Repeat the material verbatim and drop the pictures.

▸ COLLECTED MATERIAL:

____________

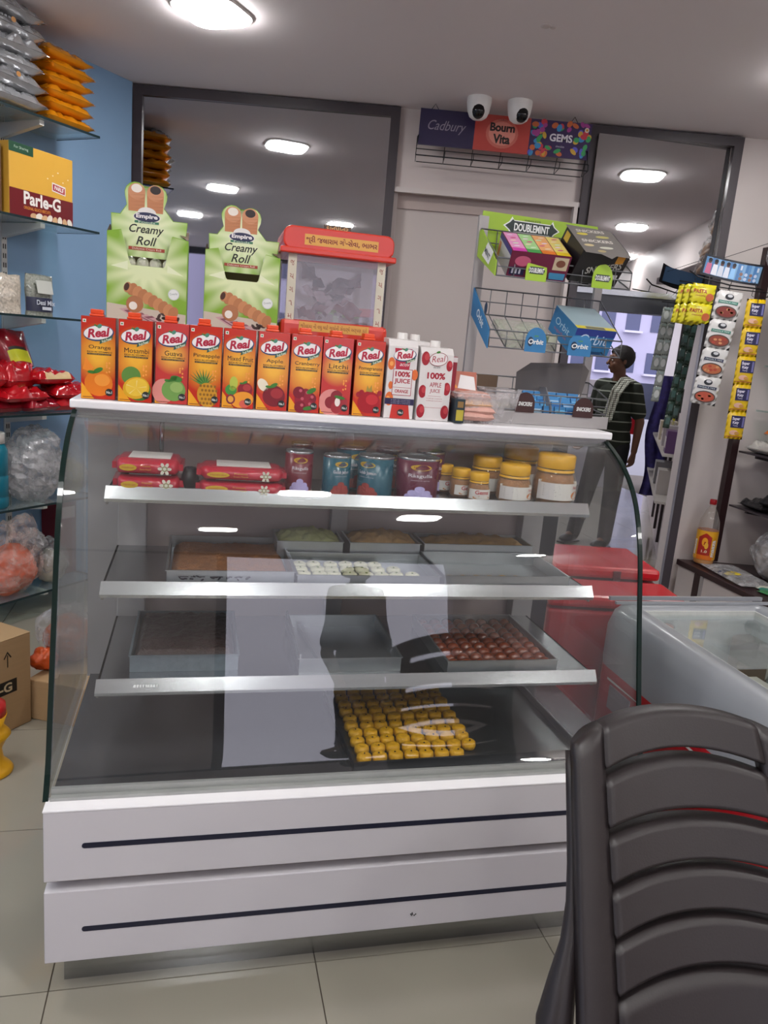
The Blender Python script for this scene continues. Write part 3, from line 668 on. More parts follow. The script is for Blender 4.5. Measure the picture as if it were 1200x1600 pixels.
# ------------------------------------------------------------------ on top of the case
ZT = 1.2655
red_c = pm('carton_red_side', '#8d1518', .3, amt=.05); org_cap = pm('orange_cap', '#e2481a', .35); wht_cap = pm('white_cap', '#dcd8d4', .35)
cart_bg = radial_mat('carton_print_orange', '#f2b43a', '#c02f1c', (.040, .105), .012, .06, .22, 0, (1, .8, 1))
cart_bg2 = radial_mat('carton_print_pink', '#f0b84a', '#c23a36', (.040, .115), .008, .045, .22)
def fruit_disc(pr, x, y, r, c, hi, k=3, leaf=True):
    pr.ell(x, y, r, r*.95, P(c), k); pr.ell(x+r*.25, y+r*.25, r*.55, r*.45, P(hi), k+1)
    if leaf: pr.ell(x-r*.05, y+r*.95, r*.38, r*.17, green, k+2, rot=.5); pr.ell(x-r*.5, y+r*.8, r*.28, r*.12, green, k+2, rot=-.1)
def fruit(pr, kind):
    x, y = .042, .034
    if kind == 'orange':
        fruit_disc(pr, x-.002, y+.004, .032, '#e07818', '#ee9636'); pr.poly([(.004, .070), (.010, .098), (.028, .075), (.022, .062)], P('#ee8a2a'), 3)
    elif kind == 'mosambi':
        pr.ell(.03, .062, .022, .022, P('#5f8a3c'), 2); fruit_disc(pr, x+.006, y-.004, .028, '#3f6a24', '#5a7a2a', 2, False); pr.ell(x, y, .031, .026, P('#d9a520'), 4, .3); pr.ell(x+.001, y+.002, .026, .021, P('#e8bf3c'), 5, .3)
        for i in range(5): pr.poly([(x, y), (x+.024*math.cos(i*1.26+.2), y+.018*math.sin(i*1.26+.2)), (x+.024*math.cos(i*1.26+.3), y+.018*math.sin(i*1.26+.3))], P('#f0d890'), 6)
    elif kind == 'guava':
        pr.ell(.02, .03, .026, .03, P('#d98a80'), 2); fruit_disc(pr, x+.002, y, .028, '#6f9a4a', '#8fb060'); pr.ell(.05, .062, .014, .007, green, 5, -.2)
    elif kind == 'pineapple':
        for i in range(11):
            a = PI/2+(i-5)*.24; pr.poly([(.034, .050), (.034+.038*math.cos(a), .056+.036*math.sin(a)), (.042, .052)], P('#2f6a2c' if i % 2 else '#5a8a3a'), 3+.1*i)
        pr.ell(.046, .028, .024, .030, P('#c98f22'), 5, .15)
        for i in range(5):
            for j in range(5): pr.ell(.030+i*.0085+(j % 2)*.004, .008+j*.0105, .0032, .0036, P('#8a5c18'), 6, n=6)
    elif kind == 'mixed':
        fruit_disc(pr, .022, .045, .014, '#3f8a3a', '#7aae3e', 3, False); fruit_disc(pr, .056, .048, .018, '#8a1828', '#b03a3a'); pr.ell(.028, .062, .010, .016, P('#b6c04a'), 4)
        pr.ell(.050, .022, .028, .020, P('#e8962a'), 6, .2); pr.ell(.022, .022, .011, .012, P('#7a2a3a'), 7); pr.ell(.022, .022, .007, .008, P('#e0a040'), 8); pr.ell(.055, .012, .012, .010, P('#d05a4a'), 8)
    elif kind == 'apple':
        pr.ell(.016, .062, .012, .017, P('#eadfc8'), 3, .6); fruit_disc(pr, x+.002, y+.002, .028, '#7a1622', '#a02c30')
    elif kind == 'cranberry':
        for i, (a, b) in enumerate([(.03, .03), (.055, .036), (.042, .046), (.025, .05), (.05, .018), (.03, .014)]): pr.ell(a, b, .015, .015, P('#7c1426' if i % 2 else '#931d30'), 3+i*.5); pr.ell(a+.004, b+.005, .004, .004, P('#c45a66'), 7)
        pr.ell(.056, .056, .013, .006, green, 8, .5); pr.ell(.05, .012, .013, .005, green, 8, .2)
    elif kind == 'litchi':
        pr.ell(.03, .03, .034, .034, P('#d98a84'), 2)
        for i, (a, b) in enumerate([(.028, .03), (.056, .032), (.042, .046), (.044, .018)]): pr.ell(a, b, .0155, .0155, P('#9c2c34' if i % 2 else '#88222c'), 3+i*.5)
        pr.ell(.045, .032, .007, .011, P('#eadfd8'), 7); pr.ell(.05, .044, .014, .004, green, 8, -.2)
    else:
        for i in range(8): pr.ell(.015+.008*i, .055+.006*math.sin(i*2), .007, .007, P('#a01626'), 3)
        fruit_disc(pr, x+.002, y+.002, .030, '#a3121e', '#c02a30', 4, False); pr.poly([(.034, .064), (.037, .080), (.042, .070), (.048, .081), (.051, .063)], P('#a08a3a'), 6)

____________

▸ REPLY:
The Blender Python script for this scene continues. Write part 3, from line 668 on. More parts follow. The script is for Blender 4.5. Measure the picture as if it were 1200x1600 pixels.
# ------------------------------------------------------------------ on top of the case
ZT = 1.2655
red_c = pm('carton_red_side', '#8d1518', .3, amt=.05); org_cap = pm('orange_cap', '#e2481a', .35); wht_cap = pm('white_cap', '#dcd8d4', .35)
cart_bg = radial_mat('carton_print_orange', '#f2b43a', '#c02f1c', (.040, .105), .012, .06, .22, 0, (1, .8, 1))
cart_bg2 = radial_mat('carton_print_pink', '#f0b84a', '#c23a36', (.040, .115), .008, .045, .22)
def fruit_disc(pr, x, y, r, c, hi, k=3, leaf=True):
    pr.ell(x, y, r, r*.95, P(c), k); pr.ell(x+r*.25, y+r*.25, r*.55, r*.45, P(hi), k+1)
    if leaf: pr.ell(x-r*.05, y+r*.95, r*.38, r*.17, green, k+2, rot=.5); pr.ell(x-r*.5, y+r*.8, r*.28, r*.12, green, k+2, rot=-.1)
def fruit(pr, kind):
    x, y = .042, .034
    if kind == 'orange':
        fruit_disc(pr, x-.002, y+.004, .032, '#e07818', '#ee9636'); pr.poly([(.004, .070), (.010, .098), (.028, .075), (.022, .062)], P('#ee8a2a'), 3)
    elif kind == 'mosambi':
        pr.ell(.03, .062, .022, .022, P('#5f8a3c'), 2); fruit_disc(pr, x+.006, y-.004, .028, '#3f6a24', '#5a7a2a', 2, False); pr.ell(x, y, .031, .026, P('#d9a520'), 4, .3); pr.ell(x+.001, y+.002, .026, .021, P('#e8bf3c'), 5, .3)
        for i in range(5): pr.poly([(x, y), (x+.024*math.cos(i*1.26+.2), y+.018*math.sin(i*1.26+.2)), (x+.024*math.cos(i*1.26+.3), y+.018*math.sin(i*1.26+.3))], P('#f0d890'), 6)
    elif kind == 'guava':
        pr.ell(.02, .03, .026, .03, P('#d98a80'), 2); fruit_disc(pr, x+.002, y, .028, '#6f9a4a', '#8fb060'); pr.ell(.05, .062, .014, .007, green, 5, -.2)
    elif kind == 'pineapple':
        for i in range(11):
            a = PI/2+(i-5)*.24; pr.poly([(.034, .050), (.034+.038*math.cos(a), .056+.036*math.sin(a)), (.042, .052)], P('#2f6a2c' if i % 2 else '#5a8a3a'), 3+.1*i)
        pr.ell(.046, .028, .024, .030, P('#c98f22'), 5, .15)
        for i in range(5):
            for j in range(5): pr.ell(.030+i*.0085+(j % 2)*.004, .008+j*.0105, .0032, .0036, P('#8a5c18'), 6, n=6)
    elif kind == 'mixed':
        fruit_disc(pr, .022, .045, .014, '#3f8a3a', '#7aae3e', 3, False); fruit_disc(pr, .056, .048, .018, '#8a1828', '#b03a3a'); pr.ell(.028, .062, .010, .016, P('#b6c04a'), 4)
        pr.ell(.050, .022, .028, .020, P('#e8962a'), 6, .2); pr.ell(.022, .022, .011, .012, P('#7a2a3a'), 7); pr.ell(.022, .022, .007, .008, P('#e0a040'), 8); pr.ell(.055, .012, .012, .010, P('#d05a4a'), 8)
    elif kind == 'apple':
        pr.ell(.016, .062, .012, .017, P('#eadfc8'), 3, .6); fruit_disc(pr, x+.002, y+.002, .028, '#7a1622', '#a02c30')
    elif kind == 'cranberry':
        for i, (a, b) in enumerate([(.03, .03), (.055, .036), (.042, .046), (.025, .05), (.05, .018), (.03, .014)]): pr.ell(a, b, .015, .015, P('#7c1426' if i % 2 else '#931d30'), 3+i*.5); pr.ell(a+.004, b+.005, .004, .004, P('#c45a66'), 7)
        pr.ell(.056, .056, .013, .006, green, 8, .5); pr.ell(.05, .012, .013, .005, green, 8, .2)
    elif kind == 'litchi':
        pr.ell(.03, .03, .034, .034, P('#d98a84'), 2)
        for i, (a, b) in enumerate([(.028, .03), (.056, .032), (.042, .046), (.044, .018)]): pr.ell(a, b, .0155, .0155, P('#9c2c34' if i % 2 else '#88222c'), 3+i*.5)
        pr.ell(.045, .032, .007, .011, P('#eadfd8'), 7); pr.ell(.05, .044, .014, .004, green, 8, -.2)
    else:
        for i in range(8): pr.ell(.015+.008*i, .055+.006*math.sin(i*2), .007, .007, P('#a01626'), 3)
        fruit_disc(pr, x+.002, y+.002, .030, '#a3121e', '#c02a30', 4, False); pr.poly([(.034, .064), (.037, .080), (.042, .070), (.048, .081), (.051, .063)], P('#a08a3a'), 6)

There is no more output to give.